Guardatevi intorno: non c’è nemmeno più la caricatura del Natale.
Come è possibile sottrarre ai nostri bambini questi incanti e queste ricchezze ! ?
Come è possibile dar loro idiozie fatte di babbi natale e di elfi ? !
Com’è possibile riempirli di befane e di streghe ? !
Guardateli, i nostri bambini; non meritano adulti insipienti come noi…

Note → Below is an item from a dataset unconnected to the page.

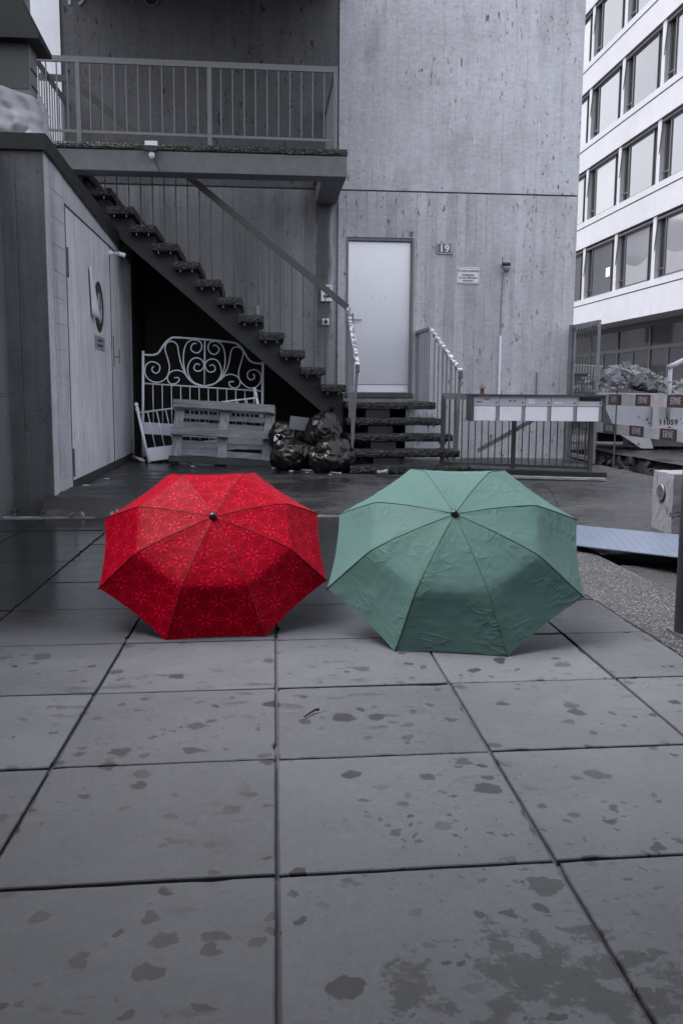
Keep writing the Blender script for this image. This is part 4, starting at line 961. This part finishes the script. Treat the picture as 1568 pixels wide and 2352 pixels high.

- Dormi, dormi bel Bambin,
- Re divin,
- Dormi, dormi, o fantolin,
- Fà la nanna, o caro Figlio
- Re del ciel,
- Tanto bel
- Grazioso giglio.
- Chiudi i lumi, o mio tesor,
- Dolce amor,
- Di quest’alma, altro Signor,
- Fà la nanna, o Regio infante
- Sopra il fien,
- Caro ben,
- Celeste amante.
- Perchè piangi o Bambinel,
- Forse il gel
- Ti dà noia, o l’asinel ?
- Fà la nanna, o Paradiso
- Del mio cor,
- Redentor,
- Ti bacio il viso.
Il testo (completo è ben più lungo: è composto da diciassette strofe) è tratto da "
Lira Sacra"
di Fabiani edito in Corsica a Bastìa nel 1879, con centotredici
canti. Succesivamente fu pubblicato nel 1915, ma solo con ottanta
canti, dalla
Ed. Tipografia dell'Immacolata; Levanto (SP).
Nella foto: gelsi con la neve.
(1): da “Bello dentro, fuori meno” di C. Caputo.